Streaming giant Netflix is unashamedly targeting older viewers with its latest original series, "Grace and Frankie," a comedy about two retired ladies thrown together when their husbands come out as gay and a couple.
Veteran Jane Fonda, 77, said she jumped at the chance to play "Grace" alongside her friend Lily Tomlin in the show, which debuts all 13 episodes on Friday.
The premise of the series is unveiled with both sat in an elegant restaurant with their husbands, enjoying what they expect to be a pleasant dinner between two couples.
But when they get to dessert, Robert and Sol -- played by Martin Sheen and Sam Waterston -- throw the bombshell by revealing that they have loved each other in secret for 20 years and want to spend the rest of their lives together.

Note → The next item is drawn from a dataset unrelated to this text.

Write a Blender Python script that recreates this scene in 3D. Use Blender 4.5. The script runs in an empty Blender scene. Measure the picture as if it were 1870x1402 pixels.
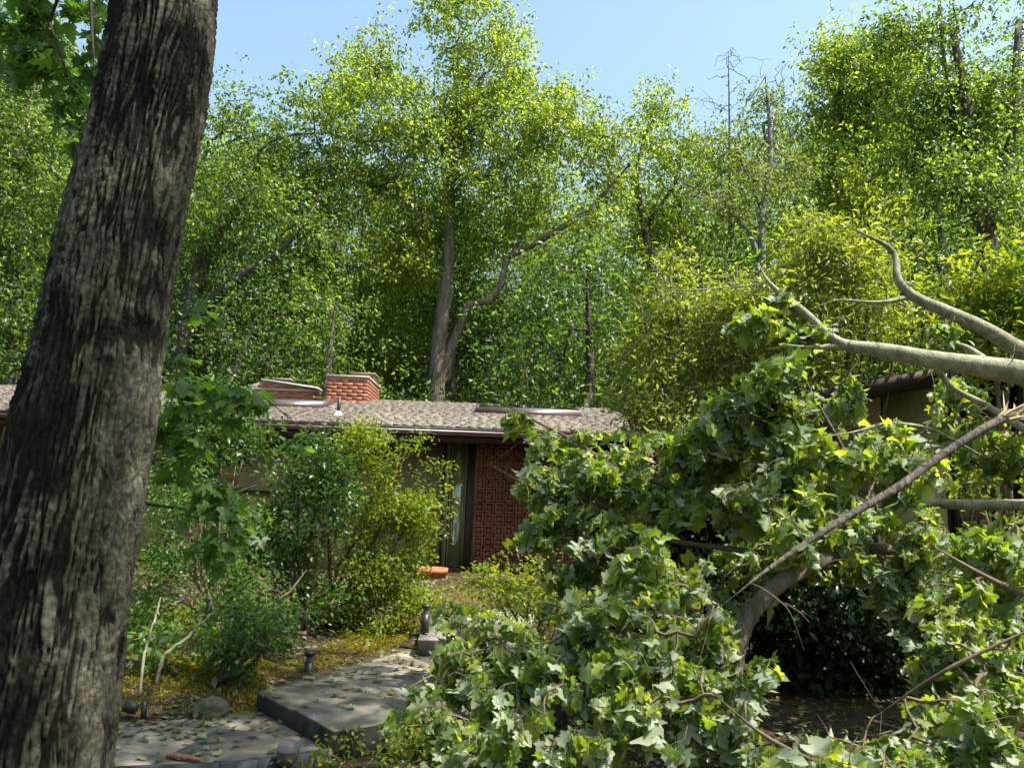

The older demographic follows a trend of TV shows opening up to new family models, a trail blazed for example by award-winning comedy "Modern Family"; "Orange is the New Black" (also from Netflix); and Amazon's "Transparent," about a transgender older man.

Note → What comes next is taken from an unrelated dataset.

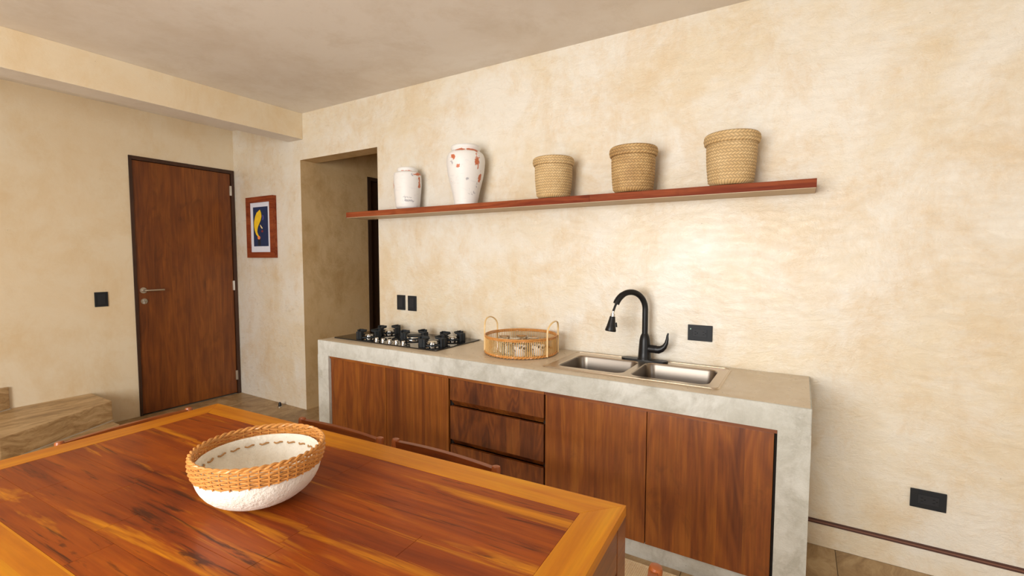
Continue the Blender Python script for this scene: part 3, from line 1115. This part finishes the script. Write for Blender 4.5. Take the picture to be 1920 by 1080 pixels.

Fonda says older women have been relatively ignored on TV. "Nobody is addressing them, that's what's unusual about the series," she told reporters at a pre-launch presentation in Los Angeles.
"It's raising issues that aren't being raised out there," she said of the show, created by producer Marta Kauffman, who brought the world the megahit "Friends."
"I just wanted to do a show about old women," said Fonda, who won Oscars for "Klute" (1971) and "Coming Home" (1978).
- 'Save yourself' -
After the emotional bombshell, Grace and Frankie agree that supporting each other is the best way to move forward and regain control of their lives, after years of depending on their husbands.
"A lot of women have no idea how important friendships are to them," said Tomlin, 75, who was nominated for an Academy Award in 1976 for "Nashville."
"The fact is that women, much more than men, can have extremely intense, profound relationships. The older you get, the more you realize it," added Fonda.
Through playing two totally opposite characters -- Grace dependent on what others think, while Frankie follows her feelings -- the complicity between the actresses is key to the plot.
Fonda and Tomlin have been friends since 1980, when they acted together alongside Dolly Parton in the comedy "Nine to Five."
Their fight against domestic violence and their love for nature and animals has united them over the years, as well as their feminism, which infuses the show.
Their characters reiterate a message which they try to embody in their day-to-day lives.
"One of the things of feminism is that we shouldn't give up who we are, or feel that in order to be OK in life we have to be attached to a certain kind of man," said Fonda, citing the example of her own 15 years of professional inactivity during her marriage to media magnate Ted Turner, founder of CNN.
"You can be committed to a marriage or to a person, but you have to have enough of your own freedom that you can step away and save yourself," added Tomlin.